I used to be able to travel without anxiety and I did enjoy the trip. But when I got back, I could remember the trip but to me it wasn't any more real that if I had read about it in a book or magazine article. Essentially, to me, any travel I did in the past is very flat.
For example, I can remember riding the Alaskan inland ferry, the Malaspina, from Bellingham, Washington to Skagway, Alaska and then hiking the Chilcoot Trail to Lake Bennett in British Columbia, but my memories of the trip are no more than what can be written as paragraphs in a book. That was in 1977 -- when we got to Ketchikan, Alaska, the newspaper headlines were about Elvis's death -- he was still alive when we got on the boat.

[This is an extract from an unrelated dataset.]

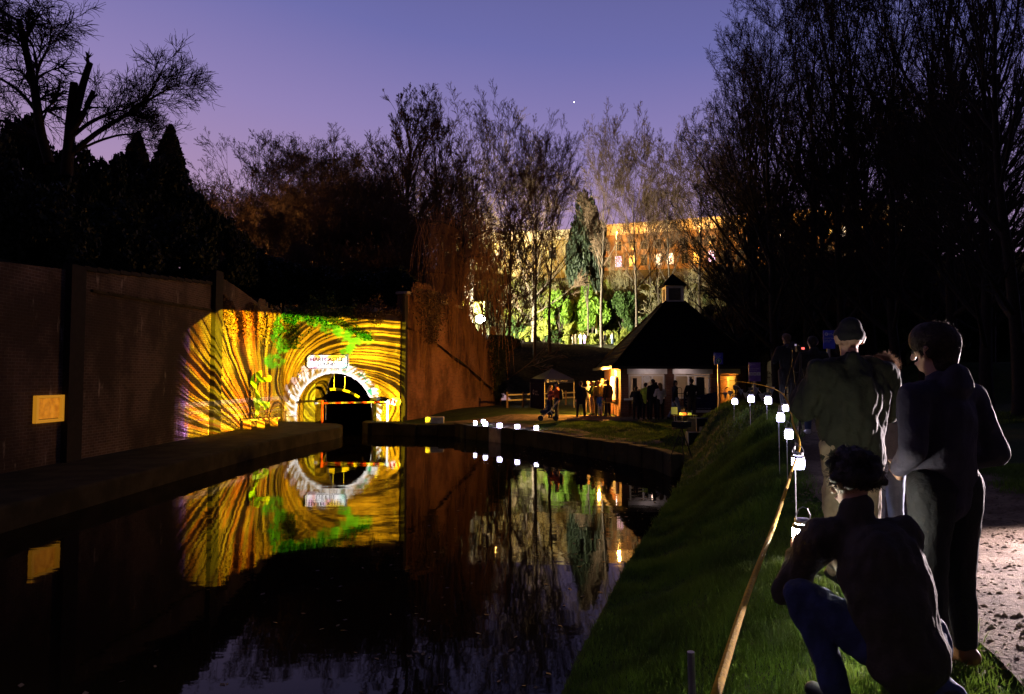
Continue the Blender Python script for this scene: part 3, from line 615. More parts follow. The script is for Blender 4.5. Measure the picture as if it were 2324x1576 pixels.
def person(label, loc, yaw, h, top, legs, hair=(.03, .02, .015), style='short', pose=None, vox=.022, hat=None, shoe=None, bulk=1.0, legbulk=1.0, hem=.0, skirt=None, hood=False, bag=None, group=None, dz=0.0, headk=1.0, cat='person', handdir=None, name='person', curlyhair=False, disp=0.0):
    J = {k: Vector(v) for k, v in BASE.items()}
    for k, v in (pose or {}).items(): J[k] = Vector(v)
    S = h / 1.75; f = J['face'].normalized(); rt = f.cross(Vector((0, 0, 1))).normalized(); up = rt.cross(f)
    hc = J['hea']; bm = MB(); hk = headk
    bm.capsule(J['pel'], J['che'], .125, .14, (1, .68, 1)).capsule(J['che'], J['nec'] - Vector((0, 0, .05)), .13, .09, (1, .65, 1)).capsule(J['nec'] - Vector((0, 0, .04)), hc - up * .04, .058, .055)
    hp = lambda x, y, z: hc + rt * x * hk + f * y * hk + up * z * hk
    bm.capsule(hp(0, -.018, .03), hp(0, .012, .03), .083 * hk, .08 * hk, (1, 1, 1)).capsule(hp(0, .01, -.02), hp(0, .045, -.065), .066 * hk, .038 * hk)
    bm.capsule(hp(0, .092, .012), hp(0, .108, -.02), .011, .016, n=8).capsule(hp(-.03, .075, .032), hp(.03, .075, .032), .018, .018, n=8).capsule(hp(-.018, .082, -.052), hp(.018, .082, -.052), .011, .011, n=8)
    for s in (-1, 1): bm.capsule(hp(s * .082, -.012, -.015), hp(s * .088, -.02, .02), .014, .02, n=8)
    for s, q in ((1, 'R'), (-1, 'L')):
        bm.capsule(J['s' + q], J['e' + q], .05, .042).capsule(J['e' + q], J['w' + q], .041, .027)
        dv = handdir[q] if handdir and q in handdir else (J['w' + q] - J['e' + q]); hand(bm, J['w' + q], dv, (-s * .9, .45, -.1) if not handdir else (-s, .2, .3), -s)
        bm.capsule(J['h' + q], J['k' + q], .085, .055).capsule(J['k' + q], J['a' + q], .054, .036)
        t = Vector((f.x, f.y, 0)).normalized() if q not in () else f
        bm.capsule(J['a' + q] - Vector((0, 0, .03)), J['a' + q] + t * .14 + Vector((0, 0, -.055)), .036, .03)
    body = link(name, bake(bm, vox if vox > .012 else .0085, 1), M_skin); body.location = (loc[0], loc[1], (loc[2] if len(loc) > 2 else G(loc[0], loc[1])) + dz)
    body.rotation_euler = (0, 0, yaw); body.scale = (S, S, S); tag(body, label, cat, group)
    # jacket
    B = bulk; jk = MB(); pl = J['pel'].lerp(J['che'], -.15 - hem)
    jk.capsule(pl, J['che'], .155 * B, .175 * B, (1, .74, 1)).capsule(J['che'], J['nec'] - Vector((0, 0, .09)), .165 * B, .105 * B, (1, .72, 1))
    jk.capsule(J['sR'] * .55 + J['sL'] * .45, J['sR'], .09 * B, .073 * B).capsule(J['sL'] * .55 + J['sR'] * .45, J['sL'], .09 * B, .073 * B).capsule(J['nec'] - Vector((0, 0, .05)), J['nec'] + (hc - J['nec']) * .15, .075, .07)
    if hood: jk.capsule(J['nec'] - f * .07 - Vector((0, 0, .02)), J['nec'] - f * .08 + up * .03, .09, .07, (1.1, .8, 1))
    for q in 'RL': jk.capsule(J['s' + q], J['e' + q], .075 * B, .062 * B).capsule(J['e' + q], J['w' + q].lerp(J['e' + q], .06), .062 * B, .045 * B)
    link('jacket', bake(jk, vox, 2, disp), top, body)
    tr = MB(); LB = legbulk
    tr.capsule(J['hR'], J['hL'], .115 * LB, .115 * LB, (1, .9, 1)).capsule(J['hR'] * .5 + J['hL'] * .5, J['pel'] + Vector((0, 0, .04)), .12, .125, (1, .75, 1))
    for q in 'RL':
        if skirt == 'shorts': tr.capsule(J['h' + q], J['k' + q].lerp(J['h' + q], .15), .105 * LB, .09 * LB)
        else: tr.capsule(J['h' + q], J['k' + q], .105 * LB, .075 * LB).capsule(J['k' + q], J['a' + q] + (J['k' + q] - J['a' + q]) * .06, .074 * LB, .056 * LB)
    link('trousers', bake(tr, vox, 2, disp * .8), legs, body)
    for q in 'RL':
        sh = MB(); t = Vector((f.x, f.y, 0)).normalized(); a = J['a' + q]
        sh.capsule(a + Vector((0, 0, .01)), a - Vector((0, 0, .035)), .048, .047).capsule(a - Vector((0, 0, .04)) - t * .03, a + t * .15 - Vector((0, 0, .05)), .045, .038)
        link('shoe', bake(sh, min(vox, .018), 1), shoe or M_black, body)
    # hair / hat
    hm = MATS.get('hair%.3f' % hair[0]) or simple('hair%.3f' % hair[0], hair, .7, bmp=.9, bscale=90, var=.5, nscale=40)
    hb = MB()
    if style == 'short': hb.capsule(hp(0, -.03, .045), hp(0, .005, .055), .089 * hk, .085 * hk, (1, 1, 1)).capsule(hp(0, -.06, .0), hp(0, -.045, -.05), .06 * hk, .05 * hk)
    elif style == 'full':
        hb.capsule(hp(0, -.035, .05), hp(0, .015, .07), .104 * hk, .098 * hk).capsule(hp(0, -.06, .01), hp(0, -.055, -.06), .075 * hk, .06 * hk)
        for s in (-1, 1): hb.capsule(hp(s * .07, -.01, .04), hp(s * .078, -.03, -.01), .032, .025)
    elif style == 'curly':
        rr = random.Random(5)
        for k in range(70):
            a, e = rr.uniform(0, 6.28), rr.uniform(-.5, 1.4); v = Vector((math.cos(a) * math.cos(e), math.sin(a) * math.cos(e), math.sin(e)))
            if v.y > .35 and v.z < .55: continue
            q = hp(v.x * .088, v.y * .098 - .025, v.z * .092 + .045); hb.capsule(q, q + Vector((rr.uniform(-1, 1), rr.uniform(-1, 1), rr.uniform(-1, 1))) * .02, .027, .022, n=8)
        hb.capsule(hp(0, -.03, .04), hp(0, .0, .05), .09, .088)
    elif style == 'long':
        hb.capsule(hp(0, -.03, .045), hp(0, .005, .055), .092 * hk, .088 * hk).capsule(hp(0, -.05, .02), hp(0, -.085, -.2), .088, .075, (1.15, .7, 1)).capsule(hp(0, -.085, -.2), hp(0, -.09, -.34), .075, .035, (1.2, .6, 1))
    elif style == 'bun': hb.capsule(hp(0, -.03, .045), hp(0, .005, .055), .089, .085).capsule(hp(0, -.11, .08), hp(0, -.12, .09), .04, .04)
    if hat is None or style in ('long',): link('hair', bake(hb, min(vox, .014), 1, .006 if curlyhair else 0, 40), hm, body)
    if hat is not None:
        ht = MB(); ht.capsule(hp(0, -.015, .055), hp(0, -.02, .085), .098, .075).capsule(hp(0, -.01, .03), hp(0, -.005, .04), .1, .1, (1, 1, .55)); link('hat', bake(ht, min(vox, .014), 1), hat, body)
    if bag is not None:
        g = MB(); g.capsule(J['che'] - Vector((0, .2, -.02)), J['che'] - Vector((0, .2, .22)), .13, .15, (1, .6, 1)); link('backpack', bake(g, vox, 1), bag, body)
    if vox < .013:
        for s in (-1, 1):
            ey = MB().capsule(hp(s * .031, .083, .012), hp(s * .031, .084, .012), .011, .011, n=8).build('eye', M_black, body)
    return body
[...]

In other words, I don't really retain much in the way of memories of what it was like on the trip.
Do others have the same issues? When you go on a vacation, how well can you remember the feeling of what you experienced in the vacation?

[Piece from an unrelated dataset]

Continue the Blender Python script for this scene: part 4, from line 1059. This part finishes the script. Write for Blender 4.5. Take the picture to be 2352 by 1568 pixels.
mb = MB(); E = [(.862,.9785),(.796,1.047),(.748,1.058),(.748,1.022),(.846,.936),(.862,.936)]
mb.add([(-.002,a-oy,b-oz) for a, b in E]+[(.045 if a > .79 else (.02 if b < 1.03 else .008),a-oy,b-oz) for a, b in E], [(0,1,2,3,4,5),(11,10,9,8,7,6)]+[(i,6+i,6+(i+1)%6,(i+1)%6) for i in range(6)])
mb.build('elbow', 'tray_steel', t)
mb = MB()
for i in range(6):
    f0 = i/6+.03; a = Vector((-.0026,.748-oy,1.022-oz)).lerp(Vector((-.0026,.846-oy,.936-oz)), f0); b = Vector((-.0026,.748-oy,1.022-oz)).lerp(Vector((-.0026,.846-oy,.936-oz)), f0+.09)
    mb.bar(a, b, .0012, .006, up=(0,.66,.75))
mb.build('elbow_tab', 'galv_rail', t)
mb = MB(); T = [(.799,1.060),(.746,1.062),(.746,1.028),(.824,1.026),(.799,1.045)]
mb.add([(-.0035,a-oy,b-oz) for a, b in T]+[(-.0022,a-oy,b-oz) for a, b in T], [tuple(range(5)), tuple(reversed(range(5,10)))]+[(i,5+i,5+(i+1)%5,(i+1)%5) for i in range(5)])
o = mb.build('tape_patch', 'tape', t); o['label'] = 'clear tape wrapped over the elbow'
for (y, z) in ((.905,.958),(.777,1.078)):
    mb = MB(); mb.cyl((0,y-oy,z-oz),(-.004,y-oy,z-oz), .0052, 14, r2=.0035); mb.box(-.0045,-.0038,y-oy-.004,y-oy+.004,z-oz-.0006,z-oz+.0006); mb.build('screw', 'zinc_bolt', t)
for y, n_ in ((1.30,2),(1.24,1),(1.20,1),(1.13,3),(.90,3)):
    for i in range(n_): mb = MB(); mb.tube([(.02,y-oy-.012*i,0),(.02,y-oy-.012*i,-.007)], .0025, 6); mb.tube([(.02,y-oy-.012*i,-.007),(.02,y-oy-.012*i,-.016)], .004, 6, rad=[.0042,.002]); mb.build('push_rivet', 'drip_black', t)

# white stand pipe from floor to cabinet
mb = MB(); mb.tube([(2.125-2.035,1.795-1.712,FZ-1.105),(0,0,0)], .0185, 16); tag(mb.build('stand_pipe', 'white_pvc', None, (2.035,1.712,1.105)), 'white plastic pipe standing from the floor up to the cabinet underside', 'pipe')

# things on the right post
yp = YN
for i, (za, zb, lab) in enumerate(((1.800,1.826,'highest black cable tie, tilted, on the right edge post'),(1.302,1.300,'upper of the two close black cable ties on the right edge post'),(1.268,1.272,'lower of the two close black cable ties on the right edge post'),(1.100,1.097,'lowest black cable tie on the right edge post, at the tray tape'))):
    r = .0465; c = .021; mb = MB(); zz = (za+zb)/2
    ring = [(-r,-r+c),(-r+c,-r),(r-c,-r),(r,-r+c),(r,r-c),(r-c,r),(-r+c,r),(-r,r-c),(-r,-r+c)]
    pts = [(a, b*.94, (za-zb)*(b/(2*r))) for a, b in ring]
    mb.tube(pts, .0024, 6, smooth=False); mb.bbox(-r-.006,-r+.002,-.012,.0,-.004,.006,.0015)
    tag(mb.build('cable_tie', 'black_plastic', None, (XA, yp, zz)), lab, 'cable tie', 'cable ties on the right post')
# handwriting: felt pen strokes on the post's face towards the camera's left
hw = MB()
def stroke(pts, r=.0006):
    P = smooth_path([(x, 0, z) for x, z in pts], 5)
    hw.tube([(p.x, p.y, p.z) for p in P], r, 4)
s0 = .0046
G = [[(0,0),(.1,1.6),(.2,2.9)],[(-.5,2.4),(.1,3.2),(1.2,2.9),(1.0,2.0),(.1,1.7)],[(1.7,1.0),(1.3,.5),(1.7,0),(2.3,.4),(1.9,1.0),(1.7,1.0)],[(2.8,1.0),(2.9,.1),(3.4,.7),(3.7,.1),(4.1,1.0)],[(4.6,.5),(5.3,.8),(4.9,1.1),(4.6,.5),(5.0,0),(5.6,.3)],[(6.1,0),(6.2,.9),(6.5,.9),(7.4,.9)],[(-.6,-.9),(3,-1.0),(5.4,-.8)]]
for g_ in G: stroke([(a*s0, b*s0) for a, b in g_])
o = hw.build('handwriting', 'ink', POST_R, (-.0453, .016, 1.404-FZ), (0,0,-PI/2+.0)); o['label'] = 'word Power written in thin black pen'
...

I relate to this completely. When I reflect on travel I've done in the past I have a few snapshot type memories that flash for a second or two, but nothing is sustained or episodic. I will remember what I was thinking about, or what emotion I had, but not the actual events .. and certainly not in a filmstrip type of way. For example I went to DisneyWorld when I was young. I remember that I had the song Please Mr Postman stuck in my head. I remember my mood (horribly miserable) and the texture -- even the scent -- of my outfit. I even remember the smell of the weather. Do I remember what anything looked like? Nope. Do I feel like I was actually there? Nope. I may as well have had a "DIsney" backdrop behind me, as I sat at home with my regular thoughts. I went back as an adult and again, all I remember is my thoughts which had nothing to do with the location.
You know on The Flintstones when the characters stand there and the background just keeps scrolling past on repeat? That's how my life is. I'm always "here" in my head and the background changes -- but I don't pay attention to it.